> **Exercise material**
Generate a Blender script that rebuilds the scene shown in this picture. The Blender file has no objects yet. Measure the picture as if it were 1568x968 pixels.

...

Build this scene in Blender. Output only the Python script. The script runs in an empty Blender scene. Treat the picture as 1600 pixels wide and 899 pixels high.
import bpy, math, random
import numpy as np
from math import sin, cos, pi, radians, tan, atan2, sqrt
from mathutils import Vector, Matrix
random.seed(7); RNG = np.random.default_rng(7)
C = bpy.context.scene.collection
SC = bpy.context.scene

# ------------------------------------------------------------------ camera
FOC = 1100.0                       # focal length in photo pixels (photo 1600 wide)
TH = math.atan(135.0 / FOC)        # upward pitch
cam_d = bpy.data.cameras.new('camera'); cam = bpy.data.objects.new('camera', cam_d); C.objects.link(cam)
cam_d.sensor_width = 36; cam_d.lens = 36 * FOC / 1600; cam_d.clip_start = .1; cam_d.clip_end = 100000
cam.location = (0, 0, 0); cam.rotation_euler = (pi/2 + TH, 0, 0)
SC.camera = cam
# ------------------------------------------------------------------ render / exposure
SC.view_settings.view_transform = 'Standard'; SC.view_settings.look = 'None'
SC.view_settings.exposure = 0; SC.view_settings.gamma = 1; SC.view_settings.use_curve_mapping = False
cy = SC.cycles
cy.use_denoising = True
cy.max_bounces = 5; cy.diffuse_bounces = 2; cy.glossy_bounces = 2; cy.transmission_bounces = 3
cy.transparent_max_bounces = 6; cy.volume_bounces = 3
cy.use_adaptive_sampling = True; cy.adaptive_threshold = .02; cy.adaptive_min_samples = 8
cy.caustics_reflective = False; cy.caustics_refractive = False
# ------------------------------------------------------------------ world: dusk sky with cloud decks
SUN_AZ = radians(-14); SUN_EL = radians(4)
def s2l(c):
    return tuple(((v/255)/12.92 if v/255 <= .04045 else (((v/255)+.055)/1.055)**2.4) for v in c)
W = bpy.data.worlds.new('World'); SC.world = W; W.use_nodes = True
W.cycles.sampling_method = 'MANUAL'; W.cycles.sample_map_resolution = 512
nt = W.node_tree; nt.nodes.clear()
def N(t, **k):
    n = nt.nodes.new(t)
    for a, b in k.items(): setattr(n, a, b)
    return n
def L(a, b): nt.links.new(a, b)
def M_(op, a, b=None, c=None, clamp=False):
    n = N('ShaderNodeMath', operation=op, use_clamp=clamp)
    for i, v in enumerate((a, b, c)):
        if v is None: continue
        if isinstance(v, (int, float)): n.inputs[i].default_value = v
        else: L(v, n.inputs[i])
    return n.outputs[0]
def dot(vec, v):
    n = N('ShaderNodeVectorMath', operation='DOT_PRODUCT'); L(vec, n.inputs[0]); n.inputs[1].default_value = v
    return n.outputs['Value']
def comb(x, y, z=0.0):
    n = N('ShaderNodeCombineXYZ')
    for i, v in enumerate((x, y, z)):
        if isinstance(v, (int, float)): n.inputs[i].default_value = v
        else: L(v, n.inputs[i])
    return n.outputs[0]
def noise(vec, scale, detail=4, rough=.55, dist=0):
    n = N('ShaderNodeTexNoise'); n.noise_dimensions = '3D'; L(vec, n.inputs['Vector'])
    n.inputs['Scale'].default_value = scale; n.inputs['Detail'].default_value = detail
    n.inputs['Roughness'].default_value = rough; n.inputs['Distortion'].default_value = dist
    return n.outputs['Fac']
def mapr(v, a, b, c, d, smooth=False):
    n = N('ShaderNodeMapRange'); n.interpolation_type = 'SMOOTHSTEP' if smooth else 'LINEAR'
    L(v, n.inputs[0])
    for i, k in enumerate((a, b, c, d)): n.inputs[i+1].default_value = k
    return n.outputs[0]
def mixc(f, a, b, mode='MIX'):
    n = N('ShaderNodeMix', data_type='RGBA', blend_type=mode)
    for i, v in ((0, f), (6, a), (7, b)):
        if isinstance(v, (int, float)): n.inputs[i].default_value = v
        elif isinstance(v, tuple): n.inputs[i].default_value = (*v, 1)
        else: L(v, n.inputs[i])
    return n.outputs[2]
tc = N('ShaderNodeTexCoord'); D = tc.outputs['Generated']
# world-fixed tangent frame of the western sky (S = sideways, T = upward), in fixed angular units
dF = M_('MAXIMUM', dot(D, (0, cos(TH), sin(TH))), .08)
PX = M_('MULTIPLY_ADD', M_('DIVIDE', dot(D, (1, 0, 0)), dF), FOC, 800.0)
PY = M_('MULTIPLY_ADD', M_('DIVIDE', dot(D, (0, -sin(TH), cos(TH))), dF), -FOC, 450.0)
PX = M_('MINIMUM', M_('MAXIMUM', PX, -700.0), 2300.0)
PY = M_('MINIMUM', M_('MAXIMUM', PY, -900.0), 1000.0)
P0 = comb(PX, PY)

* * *

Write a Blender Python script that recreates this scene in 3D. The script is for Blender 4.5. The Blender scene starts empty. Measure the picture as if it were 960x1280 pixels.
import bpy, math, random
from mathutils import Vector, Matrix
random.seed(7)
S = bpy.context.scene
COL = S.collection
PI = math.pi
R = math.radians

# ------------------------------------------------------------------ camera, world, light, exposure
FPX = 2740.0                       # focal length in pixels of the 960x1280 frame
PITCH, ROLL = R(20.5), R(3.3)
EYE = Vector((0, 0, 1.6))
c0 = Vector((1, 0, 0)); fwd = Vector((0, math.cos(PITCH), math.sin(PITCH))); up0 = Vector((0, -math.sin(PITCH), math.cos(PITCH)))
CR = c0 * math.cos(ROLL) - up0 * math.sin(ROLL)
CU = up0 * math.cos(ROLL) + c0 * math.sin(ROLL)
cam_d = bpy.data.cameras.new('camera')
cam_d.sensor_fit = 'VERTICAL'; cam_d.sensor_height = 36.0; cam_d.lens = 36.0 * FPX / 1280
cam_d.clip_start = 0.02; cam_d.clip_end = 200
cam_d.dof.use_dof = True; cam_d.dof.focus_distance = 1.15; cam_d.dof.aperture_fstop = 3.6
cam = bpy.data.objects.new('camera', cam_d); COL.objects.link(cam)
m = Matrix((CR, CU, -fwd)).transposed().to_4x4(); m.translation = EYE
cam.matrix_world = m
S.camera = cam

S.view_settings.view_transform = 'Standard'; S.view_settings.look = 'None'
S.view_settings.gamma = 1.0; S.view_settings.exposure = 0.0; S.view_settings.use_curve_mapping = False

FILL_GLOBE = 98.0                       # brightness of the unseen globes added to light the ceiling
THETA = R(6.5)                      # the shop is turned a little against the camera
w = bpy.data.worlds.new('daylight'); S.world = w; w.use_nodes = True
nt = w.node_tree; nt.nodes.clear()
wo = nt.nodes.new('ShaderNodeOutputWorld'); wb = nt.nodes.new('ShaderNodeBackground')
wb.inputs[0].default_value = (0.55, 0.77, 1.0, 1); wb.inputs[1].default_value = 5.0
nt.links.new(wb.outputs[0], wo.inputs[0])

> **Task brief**
Give only the number of lines in the data that hold the string "Python".

> **Task output**
2